**Work instructions:** Extract, exactly, the lines from the line containing "Recreate this scene" to the line containing "return lin((r/255, g/255, b/255))", with both lines included and any pictures left out.
= = = = =
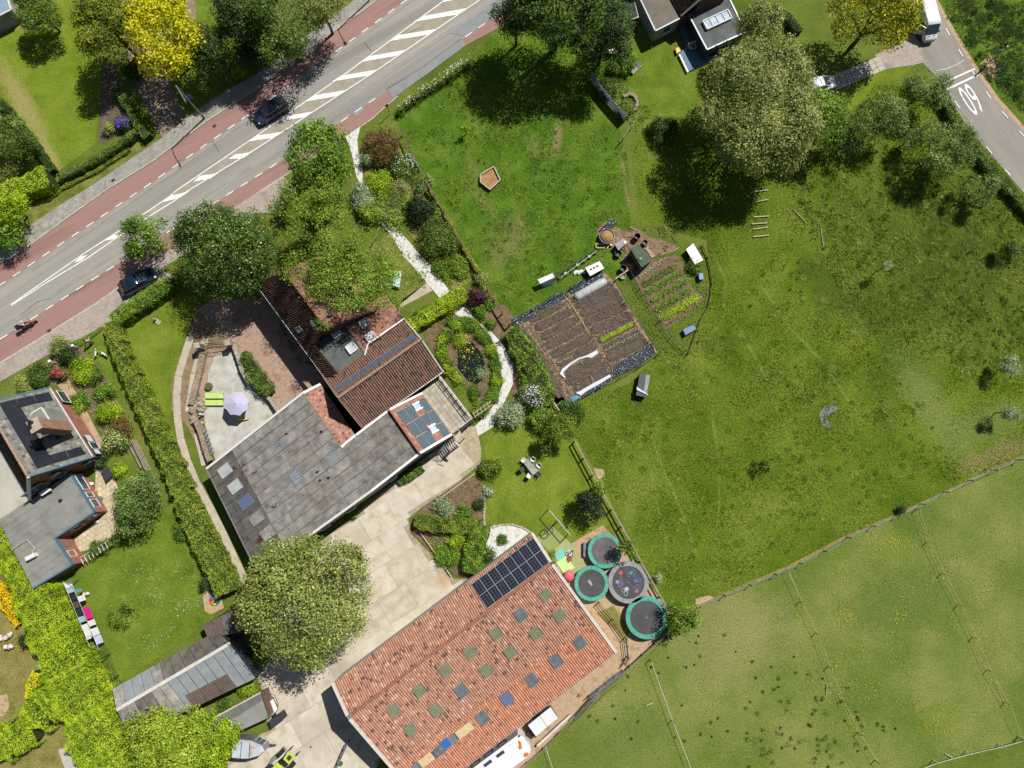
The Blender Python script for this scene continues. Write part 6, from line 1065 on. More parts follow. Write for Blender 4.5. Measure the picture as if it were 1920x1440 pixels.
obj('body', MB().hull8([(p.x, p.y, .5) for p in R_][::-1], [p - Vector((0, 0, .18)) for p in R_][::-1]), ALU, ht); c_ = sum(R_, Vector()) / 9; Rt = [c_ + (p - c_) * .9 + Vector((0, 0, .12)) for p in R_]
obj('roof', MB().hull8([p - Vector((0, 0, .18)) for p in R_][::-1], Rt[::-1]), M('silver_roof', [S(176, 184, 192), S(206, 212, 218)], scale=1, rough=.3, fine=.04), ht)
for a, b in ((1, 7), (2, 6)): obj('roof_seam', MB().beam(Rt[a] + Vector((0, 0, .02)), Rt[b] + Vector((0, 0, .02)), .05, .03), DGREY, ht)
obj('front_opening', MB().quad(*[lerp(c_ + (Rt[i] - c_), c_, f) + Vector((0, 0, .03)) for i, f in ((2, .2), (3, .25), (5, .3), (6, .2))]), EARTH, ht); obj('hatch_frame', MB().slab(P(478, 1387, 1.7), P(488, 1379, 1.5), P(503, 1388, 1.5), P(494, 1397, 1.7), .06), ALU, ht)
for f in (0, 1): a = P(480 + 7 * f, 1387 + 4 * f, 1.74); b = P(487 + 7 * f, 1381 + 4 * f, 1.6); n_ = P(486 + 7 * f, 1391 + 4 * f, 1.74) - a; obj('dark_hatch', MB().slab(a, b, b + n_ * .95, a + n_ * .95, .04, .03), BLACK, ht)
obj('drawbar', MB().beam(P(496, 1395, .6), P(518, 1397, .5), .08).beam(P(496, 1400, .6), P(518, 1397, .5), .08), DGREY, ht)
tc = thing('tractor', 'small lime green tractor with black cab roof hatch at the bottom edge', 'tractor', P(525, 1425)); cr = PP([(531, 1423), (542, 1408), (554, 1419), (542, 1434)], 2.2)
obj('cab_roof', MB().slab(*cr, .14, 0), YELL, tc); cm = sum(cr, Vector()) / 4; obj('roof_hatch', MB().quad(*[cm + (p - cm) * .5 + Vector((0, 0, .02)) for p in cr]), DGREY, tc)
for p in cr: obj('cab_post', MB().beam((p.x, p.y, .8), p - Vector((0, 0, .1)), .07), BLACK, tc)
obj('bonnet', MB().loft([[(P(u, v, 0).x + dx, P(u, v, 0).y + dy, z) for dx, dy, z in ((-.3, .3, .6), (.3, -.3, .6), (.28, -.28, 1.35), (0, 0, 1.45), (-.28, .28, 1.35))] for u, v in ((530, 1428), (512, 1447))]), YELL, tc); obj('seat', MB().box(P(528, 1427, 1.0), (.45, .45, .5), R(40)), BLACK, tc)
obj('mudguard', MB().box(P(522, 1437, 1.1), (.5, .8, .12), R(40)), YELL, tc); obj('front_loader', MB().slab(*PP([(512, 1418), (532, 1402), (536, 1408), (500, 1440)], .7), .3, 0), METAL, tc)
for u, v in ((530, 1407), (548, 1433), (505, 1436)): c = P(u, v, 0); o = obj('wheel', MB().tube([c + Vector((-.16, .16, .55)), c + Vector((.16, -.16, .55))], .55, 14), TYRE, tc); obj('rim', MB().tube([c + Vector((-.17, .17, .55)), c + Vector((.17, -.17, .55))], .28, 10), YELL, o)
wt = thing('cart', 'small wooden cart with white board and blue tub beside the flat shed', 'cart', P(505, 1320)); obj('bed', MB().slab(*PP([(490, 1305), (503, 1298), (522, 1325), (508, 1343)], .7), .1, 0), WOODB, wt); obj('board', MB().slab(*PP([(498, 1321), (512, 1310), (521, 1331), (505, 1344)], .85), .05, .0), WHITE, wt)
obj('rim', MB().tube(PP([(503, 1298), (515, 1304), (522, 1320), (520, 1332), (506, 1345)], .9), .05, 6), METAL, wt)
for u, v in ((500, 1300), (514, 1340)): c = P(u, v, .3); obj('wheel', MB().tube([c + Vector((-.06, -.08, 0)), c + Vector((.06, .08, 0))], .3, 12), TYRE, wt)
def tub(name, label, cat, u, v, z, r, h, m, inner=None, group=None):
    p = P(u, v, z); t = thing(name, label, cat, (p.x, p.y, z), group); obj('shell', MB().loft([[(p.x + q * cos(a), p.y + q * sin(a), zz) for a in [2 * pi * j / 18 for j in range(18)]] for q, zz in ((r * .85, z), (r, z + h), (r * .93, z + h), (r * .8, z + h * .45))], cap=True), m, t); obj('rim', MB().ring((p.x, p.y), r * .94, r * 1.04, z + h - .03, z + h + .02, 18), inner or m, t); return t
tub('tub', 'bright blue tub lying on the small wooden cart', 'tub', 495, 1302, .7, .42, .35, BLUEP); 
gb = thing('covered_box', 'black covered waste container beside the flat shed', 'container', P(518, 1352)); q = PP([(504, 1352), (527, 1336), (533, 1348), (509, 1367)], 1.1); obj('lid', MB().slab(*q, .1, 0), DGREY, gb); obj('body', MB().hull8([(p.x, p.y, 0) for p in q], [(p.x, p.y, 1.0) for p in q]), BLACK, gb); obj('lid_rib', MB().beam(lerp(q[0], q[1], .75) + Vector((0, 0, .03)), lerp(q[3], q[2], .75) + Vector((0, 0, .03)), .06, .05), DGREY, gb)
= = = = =
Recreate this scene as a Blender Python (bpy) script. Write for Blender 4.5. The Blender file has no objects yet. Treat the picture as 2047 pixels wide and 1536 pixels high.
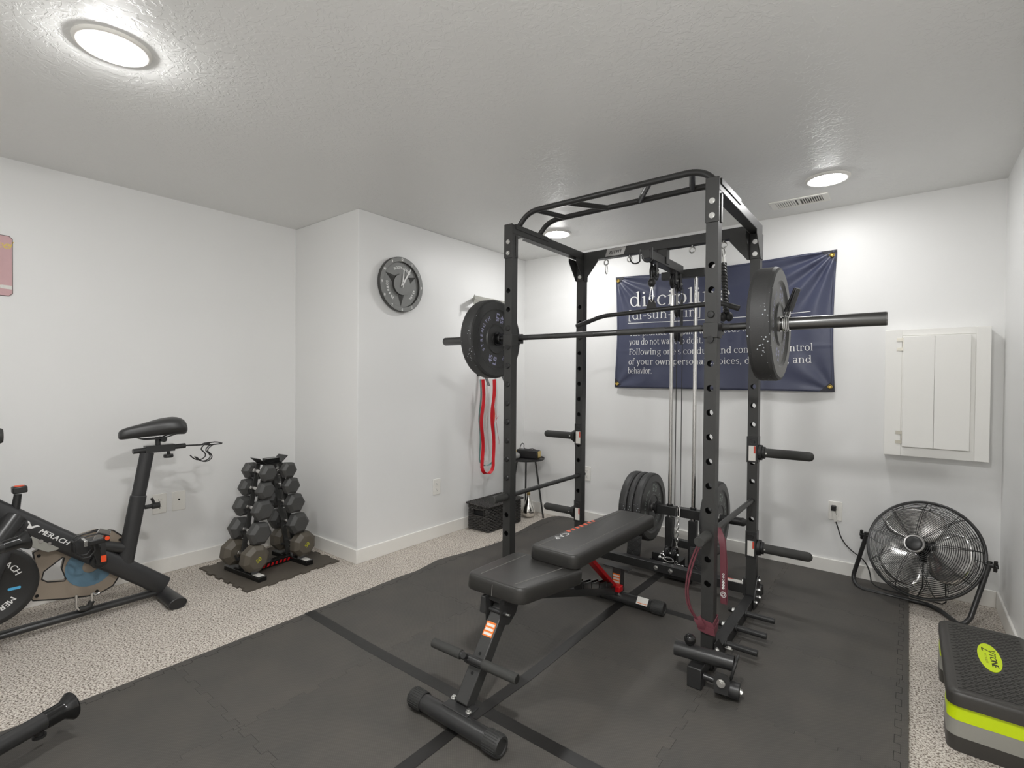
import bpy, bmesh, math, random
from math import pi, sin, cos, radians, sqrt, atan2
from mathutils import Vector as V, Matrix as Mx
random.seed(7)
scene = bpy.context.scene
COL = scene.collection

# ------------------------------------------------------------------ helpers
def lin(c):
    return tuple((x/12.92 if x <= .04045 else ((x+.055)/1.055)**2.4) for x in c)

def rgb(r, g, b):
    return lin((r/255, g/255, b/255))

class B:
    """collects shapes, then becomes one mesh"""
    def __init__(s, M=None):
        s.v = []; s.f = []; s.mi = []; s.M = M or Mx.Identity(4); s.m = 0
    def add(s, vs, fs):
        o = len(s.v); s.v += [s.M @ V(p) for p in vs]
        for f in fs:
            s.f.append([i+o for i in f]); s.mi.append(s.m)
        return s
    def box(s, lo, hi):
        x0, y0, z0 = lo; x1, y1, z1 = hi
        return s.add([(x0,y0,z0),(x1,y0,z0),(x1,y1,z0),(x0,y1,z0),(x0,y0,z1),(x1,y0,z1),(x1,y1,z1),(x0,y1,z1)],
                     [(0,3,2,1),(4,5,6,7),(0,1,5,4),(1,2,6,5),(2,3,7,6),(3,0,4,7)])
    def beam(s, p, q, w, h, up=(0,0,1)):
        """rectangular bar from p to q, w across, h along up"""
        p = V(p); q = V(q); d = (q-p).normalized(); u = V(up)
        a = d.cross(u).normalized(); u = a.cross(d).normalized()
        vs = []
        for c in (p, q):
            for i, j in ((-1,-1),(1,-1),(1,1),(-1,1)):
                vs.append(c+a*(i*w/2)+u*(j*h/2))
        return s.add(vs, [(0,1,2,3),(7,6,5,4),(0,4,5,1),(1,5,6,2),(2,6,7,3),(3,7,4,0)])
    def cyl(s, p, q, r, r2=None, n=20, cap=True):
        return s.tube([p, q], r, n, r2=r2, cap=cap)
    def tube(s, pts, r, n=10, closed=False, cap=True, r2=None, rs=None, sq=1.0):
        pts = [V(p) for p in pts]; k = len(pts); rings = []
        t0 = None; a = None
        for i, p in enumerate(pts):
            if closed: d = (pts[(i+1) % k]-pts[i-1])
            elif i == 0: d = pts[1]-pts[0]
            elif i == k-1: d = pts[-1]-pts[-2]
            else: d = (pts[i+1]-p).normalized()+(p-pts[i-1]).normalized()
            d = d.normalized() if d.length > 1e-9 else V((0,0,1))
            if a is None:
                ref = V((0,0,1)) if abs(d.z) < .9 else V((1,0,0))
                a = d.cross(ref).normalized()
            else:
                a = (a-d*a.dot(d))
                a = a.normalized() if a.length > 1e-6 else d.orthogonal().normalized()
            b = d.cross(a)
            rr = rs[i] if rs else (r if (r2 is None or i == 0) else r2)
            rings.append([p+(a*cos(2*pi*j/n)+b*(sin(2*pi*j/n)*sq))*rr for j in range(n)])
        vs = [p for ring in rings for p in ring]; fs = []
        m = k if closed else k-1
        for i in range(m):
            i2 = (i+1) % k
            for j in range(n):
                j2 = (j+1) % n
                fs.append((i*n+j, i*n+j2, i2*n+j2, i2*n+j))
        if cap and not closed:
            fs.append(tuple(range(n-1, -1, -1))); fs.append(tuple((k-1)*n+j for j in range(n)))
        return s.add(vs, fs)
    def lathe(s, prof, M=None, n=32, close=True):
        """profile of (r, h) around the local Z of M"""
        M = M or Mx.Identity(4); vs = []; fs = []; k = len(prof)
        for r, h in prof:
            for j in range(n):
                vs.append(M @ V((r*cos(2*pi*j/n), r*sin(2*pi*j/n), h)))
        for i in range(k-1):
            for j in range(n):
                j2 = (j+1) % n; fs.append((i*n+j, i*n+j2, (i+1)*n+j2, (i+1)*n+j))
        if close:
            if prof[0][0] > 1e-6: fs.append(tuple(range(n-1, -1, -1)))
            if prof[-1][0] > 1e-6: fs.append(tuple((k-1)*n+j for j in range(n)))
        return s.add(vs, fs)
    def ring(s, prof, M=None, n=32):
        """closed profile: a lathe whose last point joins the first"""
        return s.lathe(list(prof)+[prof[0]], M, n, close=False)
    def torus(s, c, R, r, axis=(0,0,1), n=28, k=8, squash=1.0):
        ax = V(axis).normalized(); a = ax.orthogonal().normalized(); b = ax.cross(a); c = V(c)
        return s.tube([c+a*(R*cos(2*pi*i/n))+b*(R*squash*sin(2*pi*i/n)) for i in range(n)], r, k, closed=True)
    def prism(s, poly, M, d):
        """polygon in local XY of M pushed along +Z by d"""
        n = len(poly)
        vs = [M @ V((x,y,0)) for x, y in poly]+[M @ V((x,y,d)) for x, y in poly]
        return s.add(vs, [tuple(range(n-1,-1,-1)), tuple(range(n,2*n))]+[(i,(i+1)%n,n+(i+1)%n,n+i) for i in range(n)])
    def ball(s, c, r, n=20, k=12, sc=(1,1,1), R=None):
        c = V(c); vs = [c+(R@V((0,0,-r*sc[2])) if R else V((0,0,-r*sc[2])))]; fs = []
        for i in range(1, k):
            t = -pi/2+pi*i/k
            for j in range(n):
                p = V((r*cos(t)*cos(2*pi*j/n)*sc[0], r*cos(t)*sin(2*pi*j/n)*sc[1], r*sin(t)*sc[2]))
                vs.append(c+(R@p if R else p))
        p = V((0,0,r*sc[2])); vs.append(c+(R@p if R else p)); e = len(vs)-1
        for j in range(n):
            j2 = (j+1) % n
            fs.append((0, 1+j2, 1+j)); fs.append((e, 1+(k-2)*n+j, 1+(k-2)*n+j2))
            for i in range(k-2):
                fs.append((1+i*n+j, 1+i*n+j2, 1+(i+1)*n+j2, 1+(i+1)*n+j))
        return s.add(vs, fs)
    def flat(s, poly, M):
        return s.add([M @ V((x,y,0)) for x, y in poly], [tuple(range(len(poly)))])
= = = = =
**Solution for this exercise:**
Recreate this scene as a Blender Python (bpy) script. Write for Blender 4.5. The Blender file has no objects yet. Treat the picture as 2047 pixels wide and 1536 pixels high.
import bpy, bmesh, math, random
from math import pi, sin, cos, radians, sqrt, atan2
from mathutils import Vector as V, Matrix as Mx
random.seed(7)
scene = bpy.context.scene
COL = scene.collection

# ------------------------------------------------------------------ helpers
def lin(c):
    return tuple((x/12.92 if x <= .04045 else ((x+.055)/1.055)**2.4) for x in c)

def rgb(r, g, b):
    return lin((r/255, g/255, b/255))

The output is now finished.